La Fransen aggiunge: «Gli eventi meteorologici estremi, sia a insorgenza lenta che rapida, compromettono gravemente il benessere e il sostentamento delle persone negli insediamenti dei rifugiati. In luoghi con infrastrutture deboli, opportunità di lavoro limitate, alloggi inadeguati e aiuti umanitari insufficienti, le condizioni meteorologiche estreme possono rendere ancora più difficile per i rifugiati diventare autosufficienti e resilienti. Questi eventi possono anche esercitare ulteriore pressione sulle già precarie condizioni di vita delle comunità ospitanti. Questo può mettere a dura prova le relazioni tra i rifugiati e le comunità di accoglienza quando le risorse sono scarse».

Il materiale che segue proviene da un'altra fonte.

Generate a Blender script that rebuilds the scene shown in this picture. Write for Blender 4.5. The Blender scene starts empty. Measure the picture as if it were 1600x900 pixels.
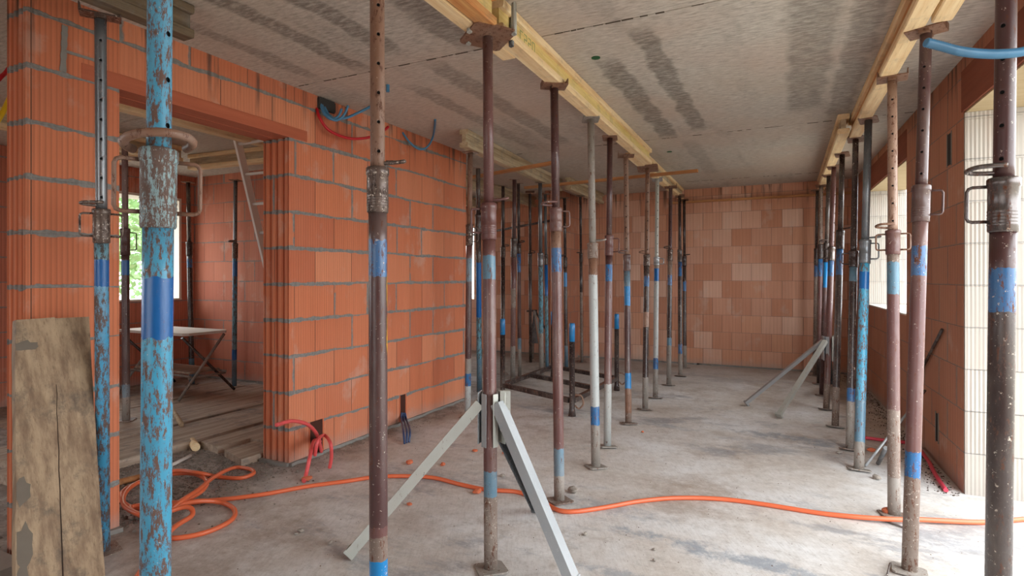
import bpy, bmesh, math, random
from mathutils import Vector, Matrix, noise as mnoise
random.seed(7)
S = bpy.context.scene
COL = S.collection
PI = math.pi
# ------------------------------------------------------------------ camera, world, lights, exposure
CH = 1.28                       # camera height
F, CX, CY = 880.0, 800.0, 434.0
YAW = math.atan(430 / 880)
CR = Vector((math.cos(YAW), math.sin(YAW), 0)); CF = Vector((-math.sin(YAW), math.cos(YAW), 0))
cam = bpy.data.cameras.new('camera'); co = bpy.data.objects.new('camera', cam); COL.objects.link(co)
co.location = (0, 0, CH); co.rotation_euler = (PI / 2, 0, YAW)
cam.sensor_width = 36; cam.lens = 36 * F / 1600
cam.shift_y = -(450 - CY) / 1600; cam.clip_start = .02
S.camera = co
S.view_settings.view_transform = 'Standard'; S.view_settings.look = 'None'
S.view_settings.gamma = 1; S.view_settings.use_curve_mapping = False
S.view_settings.exposure = 0.80
S.cycles.use_denoising = True
S.cycles.max_bounces = 10; S.cycles.diffuse_bounces = 7
w = bpy.data.worlds.new('world'); S.world = w; w.use_nodes = True
bg = w.node_tree.nodes['Background']; bg.inputs[0].default_value = (.93, .97, 1, 1); bg.inputs[1].default_value = 4.2
def portal(name, loc, rot, sx, sy):
    """daylight comes in through each opening; the portal only guides the sampling of the sky there"""
    l = bpy.data.lights.new(name, 'AREA'); l.shape = 'RECTANGLE'; l.size = sx; l.size_y = sy; l.cycles.is_portal = True
    o = bpy.data.objects.new(name, l); COL.objects.link(o); o.location = loc; o.rotation_euler = rot
portal('daylight_garden_door', (1.32, 2.45, 1.15), (0, PI / 2, 0), 2.3, 3.5)
portal('daylight_right_window', (1.26, 6.65, 1.62), (0, PI / 2, 0), 1.3, 1.95)
portal('daylight_left_window', (-7.34, 3.93, 1.65), (0, -PI / 2, 0), 1.3, 1.4)
portal('daylight_added_left_window_near', (-7.34, -.7, 1.65), (0, -PI / 2, 0), 1.3, 2.6)  # unseen window, added to brighten the left room
portal('daylight_added_rear_left_window', (-7.34, 6.5, 1.65), (0, -PI / 2, 0), 1.3, 1.8)  # unseen window, added to let in more daylight
portal('daylight_back_window', (-5.6, 8.98, 1.55), (PI / 2, 0, PI), 1.25, 1.3)
portal('daylight_added_rear_opening', (-1.75, -3.22, 1.1), (PI / 2, 0, 0), 1.7, 2.2)  # unseen opening behind the camera, added for fill light

# ------------------------------------------------------------------ pixel helpers
def dep(p): return p[0] * CF.x + p[1] * CF.y
def atd(px, py, d):
    p = CR * ((px - CX) / F * d) + CF * d
    return Vector((p.x, p.y, CH - (py - CY) / F * d))
def at(px, py, z=0.0): return atd(px, py, (CH - z) * F / (py - CY))
def atX(px, X, py=None):
    r = (px - CX) / F
    d = X / (r * CR.x + CF.x)
    return atd(px, CY if py is None else py, d)
def atY(px, Y, py=None):
    r = (px - CX) / F
    d = Y / (r * CR.y + CF.y)
    return atd(px, CY if py is None else py, d)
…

Una ricerca condotta nel campo profughi di Kakuma in Kenya ha dimostrato come la scarsità d’acqua, la scarsità di terra e la mancanza di opportunità economiche abbiano messo a dura prova queste relazioni.
Lo studio conclude che «Con l’aumentare del numero di eventi meteorologici estremi associati al cambiamento climatico, sempre più persone rischiano di diventare sfollati. I governi e le agenzie umanitarie dovrebbero prestare maggiore attenzione a questi rischi ambientali quando progettano e selezionano i luoghi per i campi. Le politiche nazionali di adattamento al clima e di sviluppo sostenibile dovrebbero anche sostenere e proteggere le popolazioni sfollate e le comunità ospitanti. Senza tali strategie, diventerà ancora più difficile mitigare gli effetti del cambiamento climatico sulle popolazioni più vulnerabili».